Vislumbra-se dos julgados em destaque que houve o cuidado de resguardar o bem de possuidores clandestinos, considerando que todos que dependem do retorno dos valores do Sistema Financeiro de Habitação podem ser lesados.
De outro vértice, sendo admitida a ocupação por usucapião é certo que a função social do imóvel urbano seria ofendida, pois este princípio vai muito além do aspecto urbanístico, também atendendo ao lado econômico, em decorrência da evolução social.
A terra não é mais uma preocupação particular, motivo pelo qual deve atender a coletividade, assim a usucapião de bem adquirido com recursos do Sistema Financeiro de Habitação trás prejuízos a coletividade, em detrimento de um particular específico, pois o imóvel é a garantia do retorno dos recursos.

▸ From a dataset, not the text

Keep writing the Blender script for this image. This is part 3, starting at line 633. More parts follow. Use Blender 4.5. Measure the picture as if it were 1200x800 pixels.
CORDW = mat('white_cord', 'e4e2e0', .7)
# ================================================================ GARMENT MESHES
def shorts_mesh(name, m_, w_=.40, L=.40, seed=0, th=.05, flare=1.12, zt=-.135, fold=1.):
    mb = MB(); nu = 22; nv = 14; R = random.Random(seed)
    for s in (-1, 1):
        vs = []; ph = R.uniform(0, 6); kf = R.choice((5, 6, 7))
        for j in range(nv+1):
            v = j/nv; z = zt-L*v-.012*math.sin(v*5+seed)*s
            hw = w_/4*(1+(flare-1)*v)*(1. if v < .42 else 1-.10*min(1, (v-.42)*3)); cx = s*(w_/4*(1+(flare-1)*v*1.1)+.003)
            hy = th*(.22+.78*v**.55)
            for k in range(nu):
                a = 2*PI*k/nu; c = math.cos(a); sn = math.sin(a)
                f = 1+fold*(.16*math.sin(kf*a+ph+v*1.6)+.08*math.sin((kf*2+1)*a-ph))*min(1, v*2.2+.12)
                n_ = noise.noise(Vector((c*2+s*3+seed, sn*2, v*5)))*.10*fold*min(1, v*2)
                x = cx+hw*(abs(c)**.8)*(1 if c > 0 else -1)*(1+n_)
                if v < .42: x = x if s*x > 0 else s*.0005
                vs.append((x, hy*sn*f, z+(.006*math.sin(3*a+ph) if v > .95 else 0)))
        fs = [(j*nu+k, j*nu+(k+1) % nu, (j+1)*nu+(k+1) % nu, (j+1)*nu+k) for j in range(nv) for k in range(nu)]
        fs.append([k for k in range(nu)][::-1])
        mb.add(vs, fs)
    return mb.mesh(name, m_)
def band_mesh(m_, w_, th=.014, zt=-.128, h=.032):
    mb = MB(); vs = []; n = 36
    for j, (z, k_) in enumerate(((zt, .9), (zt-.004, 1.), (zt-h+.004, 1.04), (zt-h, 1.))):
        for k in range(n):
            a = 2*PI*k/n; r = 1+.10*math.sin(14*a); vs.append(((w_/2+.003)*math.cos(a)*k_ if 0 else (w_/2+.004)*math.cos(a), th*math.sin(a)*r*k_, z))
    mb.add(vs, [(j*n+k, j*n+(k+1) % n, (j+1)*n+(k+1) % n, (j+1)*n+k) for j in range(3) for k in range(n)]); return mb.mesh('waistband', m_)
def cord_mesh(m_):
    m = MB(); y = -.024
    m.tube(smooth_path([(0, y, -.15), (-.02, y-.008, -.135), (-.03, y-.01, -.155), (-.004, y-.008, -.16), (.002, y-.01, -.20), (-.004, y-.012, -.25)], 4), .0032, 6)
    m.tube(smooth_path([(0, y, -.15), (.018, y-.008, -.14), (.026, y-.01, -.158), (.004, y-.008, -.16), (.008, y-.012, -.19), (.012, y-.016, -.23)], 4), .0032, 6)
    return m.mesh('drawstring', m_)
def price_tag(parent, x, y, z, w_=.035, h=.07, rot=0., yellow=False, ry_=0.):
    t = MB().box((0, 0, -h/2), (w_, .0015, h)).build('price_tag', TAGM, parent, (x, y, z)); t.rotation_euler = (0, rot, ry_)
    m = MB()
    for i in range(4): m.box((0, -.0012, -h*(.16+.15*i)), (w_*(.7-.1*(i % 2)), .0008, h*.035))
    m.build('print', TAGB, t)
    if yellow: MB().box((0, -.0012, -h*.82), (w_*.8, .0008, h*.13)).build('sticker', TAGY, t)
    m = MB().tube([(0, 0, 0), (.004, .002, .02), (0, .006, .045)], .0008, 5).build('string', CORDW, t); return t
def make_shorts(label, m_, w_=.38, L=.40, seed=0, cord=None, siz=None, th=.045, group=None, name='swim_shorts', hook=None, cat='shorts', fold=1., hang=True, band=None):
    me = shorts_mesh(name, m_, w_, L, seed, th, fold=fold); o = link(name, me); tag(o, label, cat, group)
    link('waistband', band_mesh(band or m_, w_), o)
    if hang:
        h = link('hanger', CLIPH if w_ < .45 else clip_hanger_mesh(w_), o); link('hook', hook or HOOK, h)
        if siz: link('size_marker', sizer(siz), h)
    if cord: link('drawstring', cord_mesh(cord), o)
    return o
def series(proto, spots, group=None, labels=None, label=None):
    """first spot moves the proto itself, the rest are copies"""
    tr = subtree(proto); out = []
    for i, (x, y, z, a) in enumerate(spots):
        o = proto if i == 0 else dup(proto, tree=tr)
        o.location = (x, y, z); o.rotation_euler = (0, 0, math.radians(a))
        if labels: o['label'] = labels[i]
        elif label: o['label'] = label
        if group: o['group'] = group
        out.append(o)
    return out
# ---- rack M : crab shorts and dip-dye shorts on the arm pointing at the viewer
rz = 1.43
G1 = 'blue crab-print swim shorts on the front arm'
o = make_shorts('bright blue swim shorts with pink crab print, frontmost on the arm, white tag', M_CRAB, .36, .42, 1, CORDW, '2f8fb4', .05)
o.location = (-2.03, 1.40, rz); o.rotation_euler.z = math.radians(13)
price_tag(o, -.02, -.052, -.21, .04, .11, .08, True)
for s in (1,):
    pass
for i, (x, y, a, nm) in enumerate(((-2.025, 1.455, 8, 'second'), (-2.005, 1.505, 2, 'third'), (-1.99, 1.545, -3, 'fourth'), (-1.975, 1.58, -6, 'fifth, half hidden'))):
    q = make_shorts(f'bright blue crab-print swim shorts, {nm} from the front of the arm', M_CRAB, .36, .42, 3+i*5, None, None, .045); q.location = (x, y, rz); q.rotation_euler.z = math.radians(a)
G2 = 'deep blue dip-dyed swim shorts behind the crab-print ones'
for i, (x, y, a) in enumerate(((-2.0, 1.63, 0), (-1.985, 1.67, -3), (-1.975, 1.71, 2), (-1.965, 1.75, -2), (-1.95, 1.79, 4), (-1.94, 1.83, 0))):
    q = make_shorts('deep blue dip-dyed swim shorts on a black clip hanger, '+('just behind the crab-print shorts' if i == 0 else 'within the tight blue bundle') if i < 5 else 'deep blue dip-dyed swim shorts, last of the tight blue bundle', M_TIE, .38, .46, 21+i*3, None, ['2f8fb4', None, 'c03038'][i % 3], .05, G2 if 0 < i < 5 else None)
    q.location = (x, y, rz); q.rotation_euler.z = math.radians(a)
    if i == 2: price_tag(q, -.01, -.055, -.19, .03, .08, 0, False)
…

O animus domini, requisito indispensável para a aquisição do imóvel urbano por meio da usucapião urbana especial, é prejudicado quando o imóvel invadido possui restrição do Sistema Financeiro de Habitação, pois é impossível possuir a coisa como proprietário se há conhecimento de que esta é de outrem.
Pois bem. O objetivo precípuo é a proteção do Sistema Financeiro de Habitação pautando-se na lesão da coletividade, o que vai ao encontro do princípio da função social do imóvel urbano.